For me, being an artist means that my work is to observe the world and human condition, and report and represent it through my language, so others may see, feel, and understand through another lens. It’s creating something that does not yet exist, in the phenomenal world, and for me that is a way to both excavate my demons, and to provide a bridge to other positive possibilities of being.
Why did you decide to stop tattooing and decide to paint/ illustrate full time?
There was a backlog of ideas for my own projects accumulating at the gate, and I could no longer ignore it. I wanted to see what art was like for me outside the medium of tattooing, and outside the somewhat safe world of commercial art . I had an opportunity to make it work, so I took it.
How has your work evolved over the past few years?
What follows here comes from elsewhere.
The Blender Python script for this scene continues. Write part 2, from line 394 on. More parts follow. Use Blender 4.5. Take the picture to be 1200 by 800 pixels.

The biggest shift for me, is a move away from the hyper defined, illustrative longevity requirement of tattoos, into a more fragmented and implied mystery of suggestion and subtlety in painting. And of course the luxury of exploring things in my work that are based on my personal interests or vision. Also I’m working on much bigger canvases than I did tattooing.
How do you work and approach you subject?
I have a list of running notes and sketches, ideas I get when I’m reading, walking, in yoga, listening to podcasts, or about to fall asleep. Then I develop the sketch, gather or take reference photos or drawings, compose the layout, and start working. I have a pretty good idea of what I want the thing to look like when it’s done, but some of the decisions are made in the process.
Is there any kind of style you would like to learn? Or kind of material you would like to work with in the future?
That’s all part of my current process: slacking the stronghold on over-indicating a subject. It’s hard to get away from over-articulating things after 15 years of it! And I recently started using oils, that’s a fun challenge. Sometimes i think id like to learn more about digital art, but i love the analog too much.
Tell us more about The Ema Show, Hellion Gallery in 2016…?
Ema plaques are traditional Shinto prayer or wish plaques, hung at temples. Each artist gets three plaques, one to go to Portland, one to Paris, and one to Tokyo (for a show in each city.) I picked the three gunas from Hindu philosophy to illustrate on the plaques.